Friday, April 30, 2010

Reserve your suborbital seats

Most of the U.S. is at least dimly aware of Richard Branson's plan to sell seats to sub orbital space on spaceship 2.  Virgin Galactic has not been shy about promoting their business venture with Burt Rutan's Scaled Composites team.  The same populace also has a vague notion that some very wealthy folks have been able to buy their way to the International Space Station via Russian Rockets.

There are other games in town, however, with the latest and most exciting being an agreement between Armadillo Aerospace and Space Adventures.  Space Adventures is the VA based company that brokered all those flights to the space station.  They also own the parabolic flight outfit, Zero-G, to give folks a shot at some weightless fun without leaving the atmosphere.

The agreement with Armadillo allows them to offer a service between those two end points.  They are signed up to be the sole provider of suborbital trips on Armadillo rockets.  It is not clear at this point how the agreement is structured.  Will Space Adventures Own and operate the rockets or simply broker the flights?  My guess is that they will form a subsidiary company to do the former or perhaps as a branch of Zero-G.

While pure speculation, I assume that in exchange for the exclusive rights to sell flights on Armadillo craft, Space Adventures would front some money for development in addition to a signed purchase agreement.  They would be invaluable for market research and aiding Armadillo in clearing regulatory issues as well.

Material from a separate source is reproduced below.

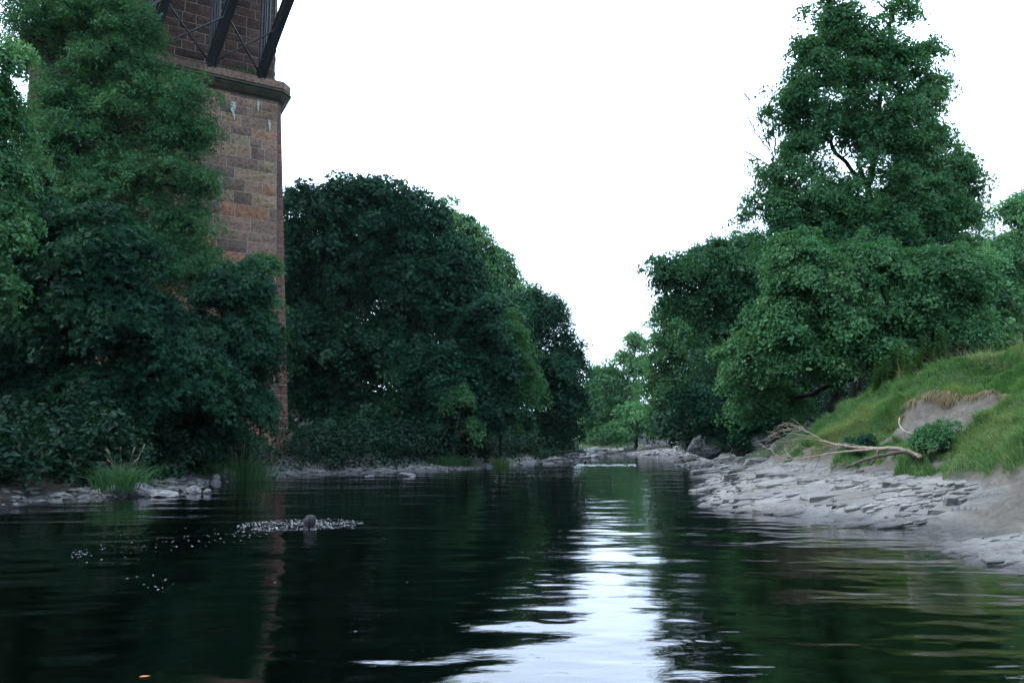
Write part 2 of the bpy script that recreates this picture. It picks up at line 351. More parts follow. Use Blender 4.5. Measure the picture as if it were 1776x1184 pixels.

The intrepid Pixel rocket went from a napkin sketch to a flying craft in three months.  This next vehicle shares many design elements with a scaled up Pixel.  Hopefully they can have the propulsion system hovering by fall.

Monday, April 26, 2010

New Armadillo Aerospace video

Armadillo Aerospace has posted a nice video of their activities this past year.  The video was prepared by Matt Ross  for Space Access 2010.  Space Access is an annual meet-up of commercial space insiders.  A NASA moves toward heavier reliance on commercial services Space Access is seeing growth as ever bigger players pay attention.

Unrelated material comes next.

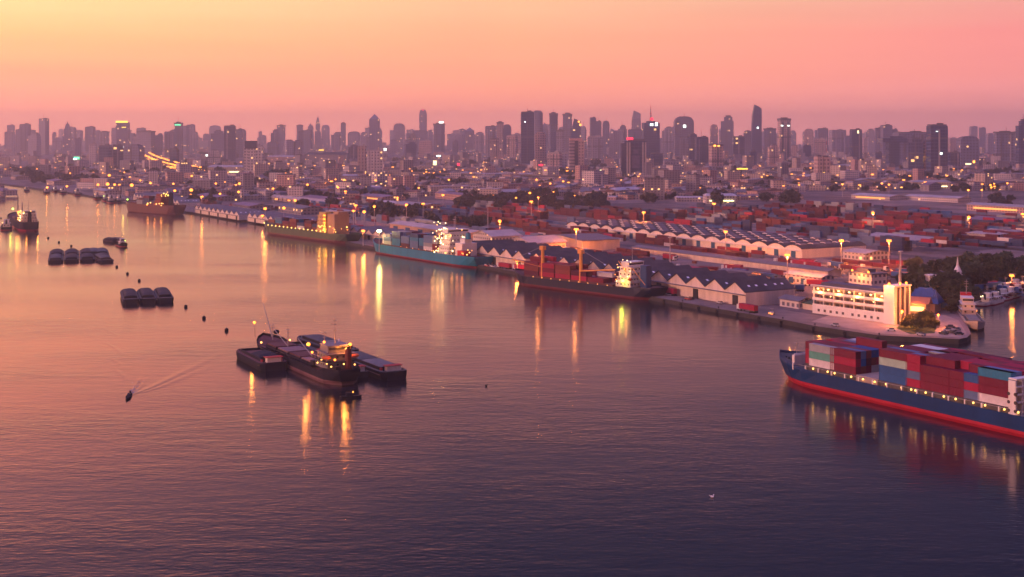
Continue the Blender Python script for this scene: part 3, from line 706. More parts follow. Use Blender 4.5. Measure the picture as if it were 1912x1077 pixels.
def far_trees():
    q = random.Random(64); b = MB(); cr = [crown_mesh(7, 90, 5.5, 4.2, 2.4, 90+i) for i in range(3)]
    for i in range(430):
        py = q.choice([q.uniform(288,330), q.uniform(318,372)]); px = q.uniform(0, 1915)
        if py > 356 and (px > 1480 or px < 300): continue
        if not shore_ok(px, py+5): continue
        c = P(px, py, LZ)
        for k in range(q.choice([1,1,2,3,4])):
            s = q.uniform(.9,1.9); ox, oy = c.x+q.uniform(-16,16), c.y+q.uniform(-10,10); m = q.choice(cr)
            b.add([(x*s+ox, y*s+oy, LZ+3.4*s+z*s) for x, y, z in m.v], m.f)
    tag(b.build('far_trees', LEAF), kind='stuff')
far_trees()

# ================================================================ elevated road with its lamps and traffic
ROADM = M('road_asphalt', (.055,.05,.055), .85, var=.3, scale=.05); PARA = M('parapet', (.20,.15,.16), .8, var=.3, scale=.05)
def elevated(name, pts, width, z):
    b = MB(); q = MB(); pil = []
    L_ = [Vector(p) for p in pts]; Ls = offset(L_, width)
    for i in range(len(L_)-1):
        a, b_, c_, d_ = L_[i], L_[i+1], Ls[i+1], Ls[i]
        b.add([(a.x,a.y,z),(b_.x,b_.y,z),(c_.x,c_.y,z),(d_.x,d_.y,z),(a.x,a.y,z-2),(b_.x,b_.y,z-2),(c_.x,c_.y,z-2),(d_.x,d_.y,z-2)], [(0,1,2,3),(0,4,5,1),(7,6,5,4),(2,6,7,3)])
        for s, e in ((a,b_),(d_,c_)): b.add([(s.x,s.y,z),(e.x,e.y,z),(e.x,e.y,z+1.3),(s.x,s.y,z+1.3),(s.x,s.y+.5,z),(e.x,e.y+.5,z),(e.x,e.y+.5,z+1.3),(s.x,s.y+.5,z+1.3)], [(0,1,2,3),(3,2,6,7),(5,4,7,6)], 1)
        n = max(1, int((b_-a).length/60))
        for k in range(n): p = a.lerp(b_, k/n).lerp(d_.lerp(c_, k/n), .5); b.box(p.x,p.y,LZ,3,3,z-2-LZ,m=1)
    return tag(b.build(name, [ROADM, PARA]), kind='structure')
EX = [PD(x, d, 0) for x, d in ((2100,2080),(1912,2130),(1700,2180),(1500,2230),(1300,2290),(1100,2420),(900,2560),(700,2750),(560,2950),(430,3200))]
elevated('elevated_road', EX, 22, 12)
RP = [PD(x, d, 0) for x, d in ((345,2750),(325,2950),(305,3250),(287,3650),(272,4200),(262,5000))]
elevated('curved_ramp', RP, 30, 11)
# lamp standards (small ones)
POLEM = M('lamp_pole', (.22,.2,.22), .6, rnd=.1)
LO2 = E('street_light', (1,.29,.035), 4.5); LO3 = E('street_light_hot', (1,.28,.03), 5); LY2 = E('street_light_yellow', (1,.42,.07), 3.4)
def lamp_proto(h, head, mat):
    t = thing('street_lamp', None, 'street lamp', (0,0,-500))
    MB().cyl(0,0,0,h,.16,.1,n=5).bar((0,0,h),(1.6,0,h+.3),.09,4).build('pole', POLEM, t)
    MB().box(1.6,0,h,head*1.1,head*.8,head*.5).build('lamp_head', mat, t); return t
SL = [lamp_proto(9,2.9,LO2), lamp_proto(9,3.6,LO3), lamp_proto(8,2.2,LY2)]
def along(pts, step):
    out = []
    for a, b in zip(pts, pts[1:]):
        n = max(1, int((b-a).length/step))
        out += [a.lerp(b, k/n) for k in range(n)]
    return out
for i, p in enumerate(along(EX, 46)):
    o = dup(SL[0 if i % 4 else 2], (p.x, p.y-2+(i % 3)*6, 12), rc.uniform(0,6), 'orange street lamp standing on the long elevated road', rc.uniform(.7,1.2), 'lamps of the elevated road')
for i, p in enumerate(along(RP, 42)):
    for sd_ in (0, 30): dup(SL[1], (p.x+sd_, p.y, 11), rc.uniform(0,6), 'bright orange lamp lining the curved ramp at far left', 1.1, 'lamps of the curved ramp')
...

Some of the highlights of the film are seeing, Armadillo's stalwart performer, pixel fly again.  It has indeed been converted to Methane/Lox and sold to NASA.  And some concepts of a larger quad vehicle sporting a manned capsule.

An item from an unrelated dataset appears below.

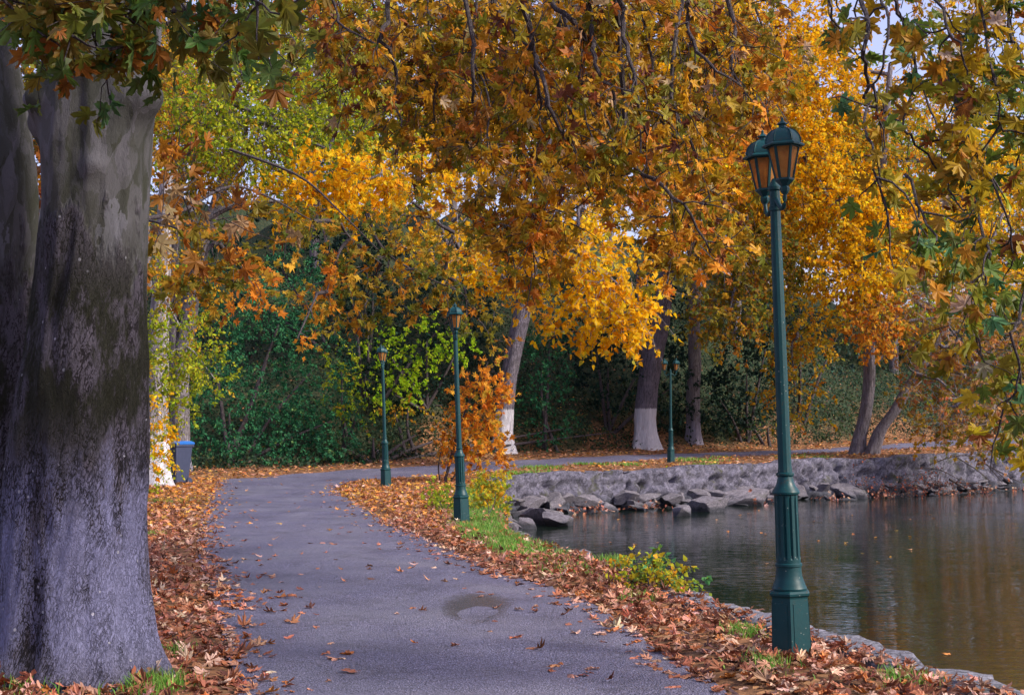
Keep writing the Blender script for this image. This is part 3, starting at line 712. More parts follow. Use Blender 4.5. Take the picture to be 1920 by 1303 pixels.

Some quick dimensions grabbed from the video for the new quad are; 100 inches wide and eight feet tall for the capsule.  It is not clear if those are internal or exteral dimensions.  It appears as though they are going from a 3ft tank to a 4ft tank giving 2.37 times the fuel and lox capacity.  There does not appear to be any helium pressurization tank in the design from the simple drawings shown.  They will probably end up in any final design however.

Friday, April 9, 2010

Coming soon

President Obama is set to address his NASA plan sometime next week.  I am looking forward to being pleasantly surprised.  So far things are not looking good.  Earlier this week NASA Director Charles Bolden equated an increase in the NASA budget with the creation of more jobs.  To me that signals a return to the business of using NASA strictly as a cash cow.  So far the Administrations decision to cut Constellation AND increase NASA's budget can only rate as "horrible."  The only possible positive is the chance to get human rate launchers in the US sooner via the "commercial option."  Time will tell if they can manage that project without turning it into a regulatory fiasco.

I foresee contract requirements to hire a certain number of people with a certain diversity quota.  Basically you must be bloated to play.  Hopefully I am wrong.